AERONET


AERONET - the AERONET is a network of ground-based sun photometers which measure atmospheric aerosol properties. The measurement system is a solar-powered CIMEL Electronique 318A spectral radiometer that measures Sun and sky radiances at
a number of fixed wavelengths within the visible and near-infrared spectrum. There is one sea-based reading location aboard the E/V Nautilus, the exploration vessel operated by Dr. Robert Ballard and the Sea Research Foundation. Two readings per day are taken aboard the ship while it is in operation.
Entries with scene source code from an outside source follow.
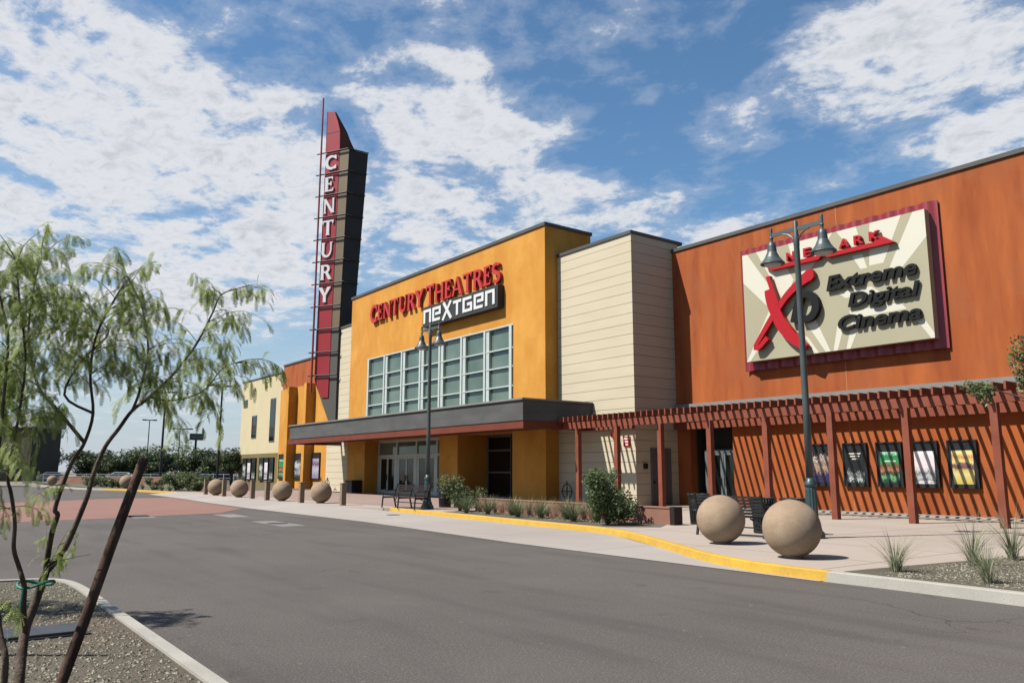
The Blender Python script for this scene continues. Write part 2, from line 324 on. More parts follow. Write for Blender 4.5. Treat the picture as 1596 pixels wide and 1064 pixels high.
struct(MB().sheet([(-1800, -900), (900, -900), (900, 1800), (-1800, 1800)], -0.03).build('ground', M['dust']))
road = [(-95, -60), (60, -60), (60, 16), (-28, 16.0), (-59, 15.6), (-66, 14.6), (-74, 13.6), (-78, 12), (-93, 10.6), (-96, 4)]
struct(MB().sheet(road, 0.0).build('road', M['asphalt']))
# parking lot far left
struct(MB().sheet([(-260, 15), (-100, 15), (-100, 90), (-300, 90)], -0.015).build('parking_lot', M['asphalt']))
struct(MB().sheet([(-30.0, 3.2), (-30.9, 6.6), (-32.1, 9.7), (-35.3, 11.6), (-51.7, 12.6), (-52.4, 9.7), (-48.6, 5.4), (-46, -10), (-27.6, -10)], 0.004).build('crosswalk', M['brick_cross']))
# concrete apron: flat in the lane, ramping up to the plaza further left
lo = [(-60, 13.2), (-54, 12.9), (-48, 12.6), (-42, 12.15), (-35, 11.85), (-31, 11.8), (-27, 11.78), (-24, 11.74), (-20, 11.45), (-14.9, 11.06), (-11, 10.98), (-8.6, 10.96), (-7.1, 10.90)]
hi = [(-60, 15.0), (-54, 14.6), (-48, 14.4), (-42, 14.3), (-35, 14.4), (-31, 14.8), (-28.6, 15.55), (-24.3, 15.35), (-20, 15.0), (-15.5, 14.6), (-11.3, 12.5), (-8.7, 11.25), (-7.05, 11.05)]
hz_ = [.146, .146, .146, .146, .146, .12, .008, .008, .008, .008, .008, .008, .008]
mb = MB(); NX = 5
for i in range(len(lo)):
    for k in range(NX + 1):
        t = k / NX; mb.v.append((lo[i][0] * (1 - t) + hi[i][0] * t, lo[i][1] * (1 - t) + hi[i][1] * t, .008 + (hz_[i] - .008) * t))
mb.f = [(i * (NX + 1) + k, (i + 1) * (NX + 1) + k, (i + 1) * (NX + 1) + k + 1, i * (NX + 1) + k + 1) for i in range(len(lo) - 1) for k in range(NX)]
struct(mb.build('apron', M['apron'], smooth=True))
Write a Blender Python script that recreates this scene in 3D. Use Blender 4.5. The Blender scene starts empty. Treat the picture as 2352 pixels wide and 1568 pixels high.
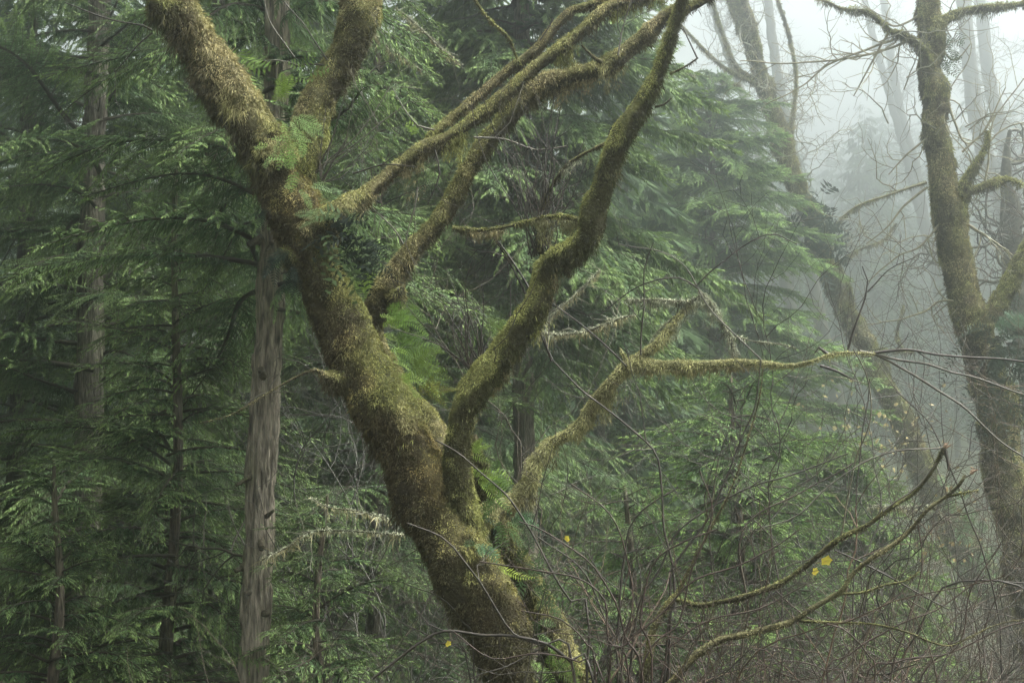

AERONET provides continuous cloud-screened observations of spectral aerosol optical depth, precipitable water, and inversion aerosol products in diverse aerosol
regimes. Inversion products are retrieved from almucantar scans of radiance as a function of scattering angle and include products such as aerosol volume size distribution, aerosol complex refractive index, optical absorption and the aerosol scattering phase function. All these products represent an average of the total aerosol column within the atmosphere.
The aerosol properties are retrieved via an inversion algorithm developed by Dubovik and King.
Further algorithms were developed, for example, by Dubovik et al. to take into account non-spherical shapes of aerosol particles such as mineral dust.
AERONET is an observing system in the NOAA Observing System Architecture.